▶ _Direction_
Count how many lines in the material below hold the word "haze"; the reply is that number alone.

── Data block ──

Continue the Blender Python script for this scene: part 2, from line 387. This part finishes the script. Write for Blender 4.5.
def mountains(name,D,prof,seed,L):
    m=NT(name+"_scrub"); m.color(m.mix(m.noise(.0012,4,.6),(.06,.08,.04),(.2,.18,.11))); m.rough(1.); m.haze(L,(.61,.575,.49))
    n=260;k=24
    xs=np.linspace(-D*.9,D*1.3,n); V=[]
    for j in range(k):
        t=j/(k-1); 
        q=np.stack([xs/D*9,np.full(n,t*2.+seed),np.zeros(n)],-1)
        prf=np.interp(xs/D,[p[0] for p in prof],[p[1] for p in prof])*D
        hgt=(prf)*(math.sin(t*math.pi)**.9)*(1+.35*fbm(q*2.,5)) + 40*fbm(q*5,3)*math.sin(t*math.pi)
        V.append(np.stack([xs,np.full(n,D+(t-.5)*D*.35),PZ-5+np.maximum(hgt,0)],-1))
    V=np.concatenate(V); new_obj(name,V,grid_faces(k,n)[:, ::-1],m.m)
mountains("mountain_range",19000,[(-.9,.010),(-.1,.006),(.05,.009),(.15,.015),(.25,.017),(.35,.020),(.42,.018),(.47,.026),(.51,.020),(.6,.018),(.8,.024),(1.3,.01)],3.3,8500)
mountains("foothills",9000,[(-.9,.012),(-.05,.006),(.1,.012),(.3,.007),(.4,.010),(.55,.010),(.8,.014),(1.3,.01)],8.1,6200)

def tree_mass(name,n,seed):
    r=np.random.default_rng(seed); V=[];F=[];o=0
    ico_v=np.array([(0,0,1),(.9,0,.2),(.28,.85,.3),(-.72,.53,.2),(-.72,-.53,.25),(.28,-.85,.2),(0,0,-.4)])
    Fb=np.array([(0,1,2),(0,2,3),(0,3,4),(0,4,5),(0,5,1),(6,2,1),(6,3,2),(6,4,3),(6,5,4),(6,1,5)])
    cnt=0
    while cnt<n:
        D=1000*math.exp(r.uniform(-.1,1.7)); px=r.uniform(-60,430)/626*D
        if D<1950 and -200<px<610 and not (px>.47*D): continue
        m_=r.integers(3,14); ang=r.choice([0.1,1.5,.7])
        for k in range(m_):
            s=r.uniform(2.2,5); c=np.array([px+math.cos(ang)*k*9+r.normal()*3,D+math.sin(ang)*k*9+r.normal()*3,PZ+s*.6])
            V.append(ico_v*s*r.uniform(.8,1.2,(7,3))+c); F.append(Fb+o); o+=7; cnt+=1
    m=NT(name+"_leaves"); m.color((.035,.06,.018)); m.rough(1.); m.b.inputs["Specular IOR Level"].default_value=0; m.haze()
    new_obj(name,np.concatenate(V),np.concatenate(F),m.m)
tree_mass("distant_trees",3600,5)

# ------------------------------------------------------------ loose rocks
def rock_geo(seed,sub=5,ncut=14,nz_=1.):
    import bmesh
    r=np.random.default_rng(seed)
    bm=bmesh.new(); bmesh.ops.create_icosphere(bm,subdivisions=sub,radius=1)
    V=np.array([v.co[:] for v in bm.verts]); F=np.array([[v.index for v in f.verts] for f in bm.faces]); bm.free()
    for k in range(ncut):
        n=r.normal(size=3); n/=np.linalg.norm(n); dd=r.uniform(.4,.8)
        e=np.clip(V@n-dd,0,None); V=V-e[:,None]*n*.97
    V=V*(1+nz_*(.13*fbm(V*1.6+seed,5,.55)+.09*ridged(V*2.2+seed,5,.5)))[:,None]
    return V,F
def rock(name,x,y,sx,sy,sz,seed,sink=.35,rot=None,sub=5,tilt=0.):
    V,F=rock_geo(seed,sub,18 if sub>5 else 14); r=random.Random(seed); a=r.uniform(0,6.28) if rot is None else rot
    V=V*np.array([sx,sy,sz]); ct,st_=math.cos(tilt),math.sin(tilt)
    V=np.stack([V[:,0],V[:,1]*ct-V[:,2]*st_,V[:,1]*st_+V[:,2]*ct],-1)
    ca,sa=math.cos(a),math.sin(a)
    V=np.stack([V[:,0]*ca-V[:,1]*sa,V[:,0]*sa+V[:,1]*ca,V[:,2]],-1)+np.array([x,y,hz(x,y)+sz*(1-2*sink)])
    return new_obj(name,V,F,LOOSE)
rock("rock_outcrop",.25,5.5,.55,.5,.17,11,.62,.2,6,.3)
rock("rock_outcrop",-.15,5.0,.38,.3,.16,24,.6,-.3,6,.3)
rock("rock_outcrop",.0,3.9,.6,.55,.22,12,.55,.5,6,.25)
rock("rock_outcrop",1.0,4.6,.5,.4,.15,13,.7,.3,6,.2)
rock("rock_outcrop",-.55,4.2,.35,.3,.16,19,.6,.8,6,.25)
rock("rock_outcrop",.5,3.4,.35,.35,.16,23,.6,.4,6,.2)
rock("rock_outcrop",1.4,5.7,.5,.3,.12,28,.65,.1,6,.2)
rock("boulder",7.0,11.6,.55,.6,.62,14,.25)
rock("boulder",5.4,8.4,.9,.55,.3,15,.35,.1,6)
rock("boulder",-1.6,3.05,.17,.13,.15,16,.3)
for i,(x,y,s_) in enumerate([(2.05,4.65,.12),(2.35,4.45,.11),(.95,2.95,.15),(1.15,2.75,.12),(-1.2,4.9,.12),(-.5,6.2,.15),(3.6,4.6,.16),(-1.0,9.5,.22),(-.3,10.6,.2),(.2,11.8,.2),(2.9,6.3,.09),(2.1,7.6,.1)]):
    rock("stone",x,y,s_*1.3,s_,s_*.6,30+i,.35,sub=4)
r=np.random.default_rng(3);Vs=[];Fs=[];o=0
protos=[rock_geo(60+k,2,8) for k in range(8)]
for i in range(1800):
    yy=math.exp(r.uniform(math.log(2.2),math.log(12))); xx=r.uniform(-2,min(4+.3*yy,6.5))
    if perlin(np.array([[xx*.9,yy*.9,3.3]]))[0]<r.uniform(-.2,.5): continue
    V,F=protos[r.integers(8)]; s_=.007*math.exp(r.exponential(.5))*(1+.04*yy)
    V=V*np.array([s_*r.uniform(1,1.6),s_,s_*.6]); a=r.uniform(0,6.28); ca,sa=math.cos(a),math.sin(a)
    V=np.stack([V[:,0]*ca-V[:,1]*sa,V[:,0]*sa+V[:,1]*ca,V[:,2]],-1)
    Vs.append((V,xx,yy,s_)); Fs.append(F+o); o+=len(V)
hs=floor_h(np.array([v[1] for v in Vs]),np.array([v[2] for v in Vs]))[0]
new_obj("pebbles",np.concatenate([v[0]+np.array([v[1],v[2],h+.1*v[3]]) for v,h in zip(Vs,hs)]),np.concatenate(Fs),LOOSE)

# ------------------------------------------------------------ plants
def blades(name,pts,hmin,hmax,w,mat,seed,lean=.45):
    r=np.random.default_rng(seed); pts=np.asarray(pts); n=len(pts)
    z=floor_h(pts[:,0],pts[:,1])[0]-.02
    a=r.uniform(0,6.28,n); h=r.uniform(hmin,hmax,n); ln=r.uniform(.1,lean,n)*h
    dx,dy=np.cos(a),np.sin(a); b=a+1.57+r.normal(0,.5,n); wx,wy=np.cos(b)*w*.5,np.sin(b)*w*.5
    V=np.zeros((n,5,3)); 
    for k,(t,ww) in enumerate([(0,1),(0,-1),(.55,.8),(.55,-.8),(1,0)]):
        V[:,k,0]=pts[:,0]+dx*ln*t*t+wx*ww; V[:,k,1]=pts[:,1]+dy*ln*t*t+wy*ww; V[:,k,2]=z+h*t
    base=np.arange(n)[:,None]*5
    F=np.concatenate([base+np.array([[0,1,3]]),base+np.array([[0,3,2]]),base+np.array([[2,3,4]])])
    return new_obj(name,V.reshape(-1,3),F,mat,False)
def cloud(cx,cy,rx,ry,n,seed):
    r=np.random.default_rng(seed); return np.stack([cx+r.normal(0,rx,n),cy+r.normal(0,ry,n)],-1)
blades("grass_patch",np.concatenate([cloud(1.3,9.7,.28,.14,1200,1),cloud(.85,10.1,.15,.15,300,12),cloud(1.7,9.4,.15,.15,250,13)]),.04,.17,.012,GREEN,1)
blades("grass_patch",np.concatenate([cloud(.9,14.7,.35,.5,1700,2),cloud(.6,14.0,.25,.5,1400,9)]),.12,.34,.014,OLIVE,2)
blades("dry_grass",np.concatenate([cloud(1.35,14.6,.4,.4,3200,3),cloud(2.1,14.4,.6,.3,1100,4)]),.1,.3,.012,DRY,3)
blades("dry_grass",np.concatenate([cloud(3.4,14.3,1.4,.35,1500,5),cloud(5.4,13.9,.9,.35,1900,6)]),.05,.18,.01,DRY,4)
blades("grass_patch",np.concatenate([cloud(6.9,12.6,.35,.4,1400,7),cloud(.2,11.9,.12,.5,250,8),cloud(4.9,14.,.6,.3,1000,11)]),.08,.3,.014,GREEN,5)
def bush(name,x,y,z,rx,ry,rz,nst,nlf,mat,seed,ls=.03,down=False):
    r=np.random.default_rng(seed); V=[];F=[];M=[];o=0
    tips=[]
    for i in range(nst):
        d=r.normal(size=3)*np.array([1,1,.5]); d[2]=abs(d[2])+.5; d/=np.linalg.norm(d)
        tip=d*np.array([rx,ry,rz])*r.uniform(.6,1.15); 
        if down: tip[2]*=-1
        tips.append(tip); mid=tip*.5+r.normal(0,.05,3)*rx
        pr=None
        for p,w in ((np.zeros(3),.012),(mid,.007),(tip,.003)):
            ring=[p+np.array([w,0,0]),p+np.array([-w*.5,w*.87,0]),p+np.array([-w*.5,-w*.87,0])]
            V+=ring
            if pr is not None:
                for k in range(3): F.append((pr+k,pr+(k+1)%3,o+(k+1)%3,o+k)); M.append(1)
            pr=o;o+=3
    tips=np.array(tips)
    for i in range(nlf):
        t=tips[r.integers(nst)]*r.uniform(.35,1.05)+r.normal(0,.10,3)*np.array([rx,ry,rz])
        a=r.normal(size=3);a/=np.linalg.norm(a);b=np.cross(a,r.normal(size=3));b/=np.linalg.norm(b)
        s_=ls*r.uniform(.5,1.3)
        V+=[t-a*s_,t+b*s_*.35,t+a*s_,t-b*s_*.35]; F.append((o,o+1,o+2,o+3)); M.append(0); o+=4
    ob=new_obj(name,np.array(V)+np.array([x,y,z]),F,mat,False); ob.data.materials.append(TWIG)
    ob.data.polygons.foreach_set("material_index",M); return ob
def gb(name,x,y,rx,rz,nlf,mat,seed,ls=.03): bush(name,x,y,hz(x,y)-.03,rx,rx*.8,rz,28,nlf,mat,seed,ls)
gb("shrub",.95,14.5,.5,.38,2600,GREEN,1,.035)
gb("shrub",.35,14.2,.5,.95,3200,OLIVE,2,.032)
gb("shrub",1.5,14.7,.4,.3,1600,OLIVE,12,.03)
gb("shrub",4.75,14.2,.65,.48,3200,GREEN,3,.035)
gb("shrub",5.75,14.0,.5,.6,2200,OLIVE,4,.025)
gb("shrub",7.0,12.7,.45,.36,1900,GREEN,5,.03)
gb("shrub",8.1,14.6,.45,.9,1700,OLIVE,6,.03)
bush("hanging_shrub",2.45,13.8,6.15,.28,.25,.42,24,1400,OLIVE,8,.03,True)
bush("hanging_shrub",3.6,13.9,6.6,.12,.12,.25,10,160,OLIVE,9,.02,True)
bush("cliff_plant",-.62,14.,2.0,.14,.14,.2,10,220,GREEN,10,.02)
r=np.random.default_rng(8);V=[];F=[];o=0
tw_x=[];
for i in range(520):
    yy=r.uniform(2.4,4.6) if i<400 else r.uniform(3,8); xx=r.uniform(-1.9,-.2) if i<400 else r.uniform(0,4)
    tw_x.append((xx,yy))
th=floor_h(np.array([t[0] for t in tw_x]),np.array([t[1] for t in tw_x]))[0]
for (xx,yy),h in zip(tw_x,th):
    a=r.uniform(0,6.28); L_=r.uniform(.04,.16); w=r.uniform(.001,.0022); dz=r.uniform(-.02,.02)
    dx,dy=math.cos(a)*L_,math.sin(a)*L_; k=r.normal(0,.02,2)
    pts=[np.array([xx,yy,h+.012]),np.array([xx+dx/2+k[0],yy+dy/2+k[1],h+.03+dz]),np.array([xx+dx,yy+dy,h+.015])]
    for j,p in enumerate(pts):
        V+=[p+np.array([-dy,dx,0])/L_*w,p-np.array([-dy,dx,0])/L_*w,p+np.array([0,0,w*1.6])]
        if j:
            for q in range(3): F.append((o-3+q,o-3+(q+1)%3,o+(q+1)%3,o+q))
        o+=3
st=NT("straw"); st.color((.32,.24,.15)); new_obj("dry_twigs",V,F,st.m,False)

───

▶ _Reply to the exercise_
2